In der Editionswissenschaft sind n.stheoretische Überlegungen insofern relevant, als sie einem spezifischen Materialitätsaspekt der überlieferten Schrift- und Textträger Rechnung zu tragen erlauben. Auf n.theoretischer Grundlage ist es zum einen möglich, jene Elemente des Überlieferungsmaterials zu bestimmen, die im Rahmen einer wiederholbaren Schreibweise n.al prinzipiell erfasst und editorisch reproduziert werden können. Daraus ergibt sich zum anderen das Problem, welche nicht n.alen Informationen von Schrift- und Textzeugen durch die editionstechnische Wiedergabe verloren gehen bzw. wie und in welchem Maße dieser Verlust ggf. kompensiert werden kann. Stellenwert und Informationsgehalt von nicht n.alen Daten betreffen im editionstechnischen Rahmen z. B. Hinweise auf die Chronologie der Textentstehung und -überlieferung, welche sich aus Topographie, Schreibstrategie und Duktus der Handschrift sowie aus einmaligen Merkmalen von Drucken ergeben (Analytische Druckforschung). Im Bereich von Handschriften variiert der Anteil von n.alen und nicht n.alen Bestandteilen in der Regel danach, welche Funktion der Schriftträger im Prozess der Textentstehung erfüllt (Reinschrift, Entwurf, Notiz etc.).

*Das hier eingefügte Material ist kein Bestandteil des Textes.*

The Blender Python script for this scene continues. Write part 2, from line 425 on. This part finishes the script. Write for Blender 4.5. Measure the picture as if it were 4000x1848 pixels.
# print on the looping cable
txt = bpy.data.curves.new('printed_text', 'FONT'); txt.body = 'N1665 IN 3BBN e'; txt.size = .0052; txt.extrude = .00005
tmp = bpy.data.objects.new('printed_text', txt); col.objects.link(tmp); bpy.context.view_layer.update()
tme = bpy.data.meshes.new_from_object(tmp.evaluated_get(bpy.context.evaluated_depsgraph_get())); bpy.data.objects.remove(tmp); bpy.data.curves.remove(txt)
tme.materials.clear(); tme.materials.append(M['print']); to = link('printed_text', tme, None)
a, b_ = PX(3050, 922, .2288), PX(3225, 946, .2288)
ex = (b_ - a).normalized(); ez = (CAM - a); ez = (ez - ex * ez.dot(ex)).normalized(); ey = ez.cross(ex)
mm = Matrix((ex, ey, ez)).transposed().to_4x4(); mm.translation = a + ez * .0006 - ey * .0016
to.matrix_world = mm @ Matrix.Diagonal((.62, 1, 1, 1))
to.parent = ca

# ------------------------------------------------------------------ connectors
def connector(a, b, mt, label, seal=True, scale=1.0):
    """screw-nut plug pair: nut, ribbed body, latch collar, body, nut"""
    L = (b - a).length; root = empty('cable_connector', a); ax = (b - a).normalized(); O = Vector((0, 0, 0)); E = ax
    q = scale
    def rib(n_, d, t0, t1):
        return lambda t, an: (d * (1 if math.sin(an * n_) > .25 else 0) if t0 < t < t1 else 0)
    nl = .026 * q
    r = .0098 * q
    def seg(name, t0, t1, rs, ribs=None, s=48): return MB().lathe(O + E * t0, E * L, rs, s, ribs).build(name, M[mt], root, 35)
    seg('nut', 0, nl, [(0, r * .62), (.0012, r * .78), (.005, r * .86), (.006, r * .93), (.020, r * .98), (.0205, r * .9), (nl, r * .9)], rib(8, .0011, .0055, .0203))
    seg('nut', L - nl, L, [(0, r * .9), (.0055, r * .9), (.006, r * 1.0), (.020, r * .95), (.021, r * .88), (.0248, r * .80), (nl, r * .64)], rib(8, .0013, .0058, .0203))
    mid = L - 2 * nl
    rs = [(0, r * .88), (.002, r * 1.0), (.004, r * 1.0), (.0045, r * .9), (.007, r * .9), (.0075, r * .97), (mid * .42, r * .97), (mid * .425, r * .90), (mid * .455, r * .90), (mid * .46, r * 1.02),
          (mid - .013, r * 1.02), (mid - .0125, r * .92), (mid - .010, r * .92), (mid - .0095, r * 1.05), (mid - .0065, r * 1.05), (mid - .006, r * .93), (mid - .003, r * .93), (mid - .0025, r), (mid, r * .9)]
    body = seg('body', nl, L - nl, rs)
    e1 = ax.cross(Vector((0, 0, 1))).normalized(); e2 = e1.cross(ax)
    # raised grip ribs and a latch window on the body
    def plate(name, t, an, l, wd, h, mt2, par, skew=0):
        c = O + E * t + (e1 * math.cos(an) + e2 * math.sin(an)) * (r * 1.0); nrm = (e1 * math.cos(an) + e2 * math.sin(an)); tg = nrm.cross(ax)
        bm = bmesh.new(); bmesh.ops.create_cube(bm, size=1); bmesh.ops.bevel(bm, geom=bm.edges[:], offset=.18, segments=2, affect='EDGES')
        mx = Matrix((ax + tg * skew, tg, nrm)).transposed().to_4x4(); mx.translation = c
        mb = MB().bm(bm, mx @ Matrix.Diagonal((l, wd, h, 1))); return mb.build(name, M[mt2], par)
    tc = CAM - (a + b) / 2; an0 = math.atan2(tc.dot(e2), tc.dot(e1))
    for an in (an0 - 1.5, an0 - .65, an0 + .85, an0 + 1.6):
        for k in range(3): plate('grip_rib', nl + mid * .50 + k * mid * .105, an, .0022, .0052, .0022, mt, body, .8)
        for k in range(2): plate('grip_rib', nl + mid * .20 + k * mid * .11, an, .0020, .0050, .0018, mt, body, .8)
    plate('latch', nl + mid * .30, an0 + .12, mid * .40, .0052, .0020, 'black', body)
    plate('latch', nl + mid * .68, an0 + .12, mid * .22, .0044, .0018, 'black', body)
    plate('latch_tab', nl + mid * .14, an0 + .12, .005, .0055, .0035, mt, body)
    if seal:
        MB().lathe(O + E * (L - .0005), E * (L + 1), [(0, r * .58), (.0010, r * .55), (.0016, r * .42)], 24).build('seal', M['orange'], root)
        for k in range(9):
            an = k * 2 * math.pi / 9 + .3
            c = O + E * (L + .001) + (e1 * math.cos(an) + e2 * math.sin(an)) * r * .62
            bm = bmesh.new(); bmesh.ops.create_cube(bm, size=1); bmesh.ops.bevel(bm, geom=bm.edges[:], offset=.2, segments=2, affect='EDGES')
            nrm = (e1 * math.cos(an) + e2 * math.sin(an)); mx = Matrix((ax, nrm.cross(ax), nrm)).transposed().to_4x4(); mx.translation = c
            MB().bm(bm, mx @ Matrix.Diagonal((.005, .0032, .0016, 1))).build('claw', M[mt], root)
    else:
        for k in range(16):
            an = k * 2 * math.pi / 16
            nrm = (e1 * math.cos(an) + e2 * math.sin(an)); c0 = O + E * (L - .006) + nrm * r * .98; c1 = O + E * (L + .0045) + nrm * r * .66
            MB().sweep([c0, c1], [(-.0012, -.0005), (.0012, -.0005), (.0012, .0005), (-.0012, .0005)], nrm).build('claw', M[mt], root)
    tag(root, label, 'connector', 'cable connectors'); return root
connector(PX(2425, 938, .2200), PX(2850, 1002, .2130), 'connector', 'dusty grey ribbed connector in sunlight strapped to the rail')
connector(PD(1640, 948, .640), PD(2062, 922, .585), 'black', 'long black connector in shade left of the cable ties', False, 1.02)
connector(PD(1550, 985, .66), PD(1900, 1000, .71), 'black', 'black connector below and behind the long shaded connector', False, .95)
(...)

Gerade im Rahmen der Entwurfsphase lässt sich häufig eine Abkehr von den Konventionen der schriftsprachlichen und notenschriftlichen Aufzeichnungspraxis beobachten, die im Falle von Reinschriften seltener zu konstatieren sind. Die Frage, inwieweit hierbei zudem historische Unterschiede der Produktionsästhetik zu berücksichtigen sind, bildete noch kaum den Gegenstand der Forschung. Editionspraktisch lassen sich nicht n.ale Elemente nur von Fall zu Fall und entsprechend der jeweiligen editorischen Zielsetzung behandeln; die Entscheidung für Schwarz/weiß- oder Farb-Faksimiles, für Transkription und/oder diskursive Erläuterungen und Beschreibungen im Kommentar, für Lemmaapparat oder andere Apparattypen (Apparat, Typen) etc. bilden hierbei einige der möglichen verfahrenstechnischen Optionen.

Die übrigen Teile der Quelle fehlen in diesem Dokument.